The Wrong Man Gets Fast and Furious: Movies

After Alfred Hitchcock’s disappointing Trouble With Harry and Man Who Knew Too Much, the noirish, based-on-truth THE WRONG MAN (1956) is a welcome return to form. Henry Fonda plays a musician constantly slipping into debt to keep his family afloat. When he stops off at an insurance office to see if he can borrow against wife Vera Miles’ life insurance (she needs wisdom teeth extracted), one of the employees misidentifies him as the guy who held up the office a month earlier. They call the cops who then parade him into a couple of other stores the guy hit, and the staff confirm the identification. Before he knows it, Fonda is plunged into a legal world as alien to him as the bottom of the sea (his sense of being trapped in a world he never made is one of the film’s strengths). His wife, meanwhile, begins to crack under the strain, sliding into a nervous breakdown.

The film has more power because the cops clearly aren’t trying to railroad him, but they’re convinced he’s bad and interpret events accordingly; showing him to witnesses the way they do is almost guaranteed to produce a misidentification. Events that in movies such as The Phantom Lady are the work of the real villain — when Fonda tries to build an alibi the witnesses are either dead or he has no idea where to find them — are just the quirks of real life (today social media would make proving where he was a lot easier). A good film, though the events were way less an outlier than I imagine people thought at the time. “She’s living in another world from ours — a frightening landscape that might as well be the other side of the moon.”

With F9 (2021) I’m now caught up on the Fast and Furious franchise, though it feels like the series is running out of steam (switching to Hobbs and Shaw may be a smart move). John Cena plays Jacob, the brother we didn’t know Dominc Toretto (Vin Diesel) had; having broken bad after their father’s death Jacob now kills Mr. Nobody and captures Cipher (Charlize Theron reprising her role from Fate of the Furious) to help him find the McGuffin, a device that will let Jacob hack any and all computers everywhere. Can the team stop him, even with Han (Sung Kang) back from the dead (which is why I’m not betting Nobody is pushing up daisies either)?

This is almost meta at times in joking about its own absurdity (“You’re right — we are invicible.”) but the action sequences are routine and the goofy bits (flying a cool car into space to destroy Jacob’s satellite) didn’t work for me either. Neither did the usual We Are Family declarations — Jacob gets forgiven far too easily given his shift in allegiance is due to Cipher backstabbing him, not any reconsideration. Helen Mirren and Theron(“You remind me of Yoda — a puppet with someone’s hand up his ass.”) walk away with the acting honors. “I don’t know if you’ve noticed but this entire operation is held together with duct tape.”

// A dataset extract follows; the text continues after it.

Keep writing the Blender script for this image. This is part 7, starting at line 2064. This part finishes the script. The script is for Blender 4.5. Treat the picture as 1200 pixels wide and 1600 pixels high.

HELLBLAZERS (2022) is a movie I’d probably have watched to the end a decade or two ago, but my patience for sitting through mediocrity has apparently dwindled over the years. The story involves demon cultist Billy Zane unleashing a demon on a small town to the distress of Bruce Dern, Tony Todd and others, but after two or three scenes where the cast seemed to be struggling to remember their lines, I called it a day. “We didn’t open a hole into hell for nothing, you know.”